Excerpt from a dataset
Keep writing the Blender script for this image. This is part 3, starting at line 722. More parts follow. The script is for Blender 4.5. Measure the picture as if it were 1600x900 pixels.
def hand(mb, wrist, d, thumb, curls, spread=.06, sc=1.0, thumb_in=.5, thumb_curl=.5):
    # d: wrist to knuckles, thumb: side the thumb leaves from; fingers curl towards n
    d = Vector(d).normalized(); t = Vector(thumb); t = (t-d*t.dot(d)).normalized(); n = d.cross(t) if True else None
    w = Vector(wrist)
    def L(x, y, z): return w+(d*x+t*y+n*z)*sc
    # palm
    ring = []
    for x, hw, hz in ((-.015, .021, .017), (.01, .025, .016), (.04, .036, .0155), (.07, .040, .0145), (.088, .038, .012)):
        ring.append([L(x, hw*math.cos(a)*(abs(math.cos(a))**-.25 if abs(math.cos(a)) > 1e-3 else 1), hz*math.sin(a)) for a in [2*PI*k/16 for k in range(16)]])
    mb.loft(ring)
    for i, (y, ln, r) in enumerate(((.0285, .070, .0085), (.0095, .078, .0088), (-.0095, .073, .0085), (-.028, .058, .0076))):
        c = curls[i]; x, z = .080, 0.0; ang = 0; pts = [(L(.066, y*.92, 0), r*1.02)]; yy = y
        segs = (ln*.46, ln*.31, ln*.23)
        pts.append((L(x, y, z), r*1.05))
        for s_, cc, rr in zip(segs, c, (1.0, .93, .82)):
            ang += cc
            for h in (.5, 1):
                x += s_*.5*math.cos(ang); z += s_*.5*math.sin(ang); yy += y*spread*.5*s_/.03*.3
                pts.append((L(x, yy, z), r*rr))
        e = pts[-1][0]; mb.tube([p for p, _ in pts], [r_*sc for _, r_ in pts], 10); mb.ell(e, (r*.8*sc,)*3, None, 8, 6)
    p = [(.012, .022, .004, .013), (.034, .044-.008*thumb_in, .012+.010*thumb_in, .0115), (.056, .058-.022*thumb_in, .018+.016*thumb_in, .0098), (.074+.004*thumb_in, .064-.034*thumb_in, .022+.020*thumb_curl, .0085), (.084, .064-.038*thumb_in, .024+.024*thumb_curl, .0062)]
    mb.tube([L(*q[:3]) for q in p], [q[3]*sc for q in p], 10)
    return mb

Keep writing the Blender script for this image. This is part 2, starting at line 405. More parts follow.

--- GIVEN REQUEST ---
Send back each record exactly as it stands.

--- WRITTEN SOLUTION ---
Keep writing the Blender script for this image. This is part 3, starting at line 722. More parts follow. The script is for Blender 4.5. Measure the picture as if it were 1600x900 pixels.
def hand(mb, wrist, d, thumb, curls, spread=.06, sc=1.0, thumb_in=.5, thumb_curl=.5):
    # d: wrist to knuckles, thumb: side the thumb leaves from; fingers curl towards n
    d = Vector(d).normalized(); t = Vector(thumb); t = (t-d*t.dot(d)).normalized(); n = d.cross(t) if True else None
    w = Vector(wrist)
    def L(x, y, z): return w+(d*x+t*y+n*z)*sc
    # palm
    ring = []
    for x, hw, hz in ((-.015, .021, .017), (.01, .025, .016), (.04, .036, .0155), (.07, .040, .0145), (.088, .038, .012)):
        ring.append([L(x, hw*math.cos(a)*(abs(math.cos(a))**-.25 if abs(math.cos(a)) > 1e-3 else 1), hz*math.sin(a)) for a in [2*PI*k/16 for k in range(16)]])
    mb.loft(ring)
    for i, (y, ln, r) in enumerate(((.0285, .070, .0085), (.0095, .078, .0088), (-.0095, .073, .0085), (-.028, .058, .0076))):
        c = curls[i]; x, z = .080, 0.0; ang = 0; pts = [(L(.066, y*.92, 0), r*1.02)]; yy = y
        segs = (ln*.46, ln*.31, ln*.23)
        pts.append((L(x, y, z), r*1.05))
        for s_, cc, rr in zip(segs, c, (1.0, .93, .82)):
            ang += cc
            for h in (.5, 1):
                x += s_*.5*math.cos(ang); z += s_*.5*math.sin(ang); yy += y*spread*.5*s_/.03*.3
                pts.append((L(x, yy, z), r*rr))
        e = pts[-1][0]; mb.tube([p for p, _ in pts], [r_*sc for _, r_ in pts], 10); mb.ell(e, (r*.8*sc,)*3, None, 8, 6)
    p = [(.012, .022, .004, .013), (.034, .044-.008*thumb_in, .012+.010*thumb_in, .0115), (.056, .058-.022*thumb_in, .018+.016*thumb_in, .0098), (.074+.004*thumb_in, .064-.034*thumb_in, .022+.020*thumb_curl, .0085), (.084, .064-.038*thumb_in, .024+.024*thumb_curl, .0062)]
    mb.tube([L(*q[:3]) for q in p], [q[3]*sc for q in p], 10)
    return mb

Keep writing the Blender script for this image. This is part 2, starting at line 405. More parts follow.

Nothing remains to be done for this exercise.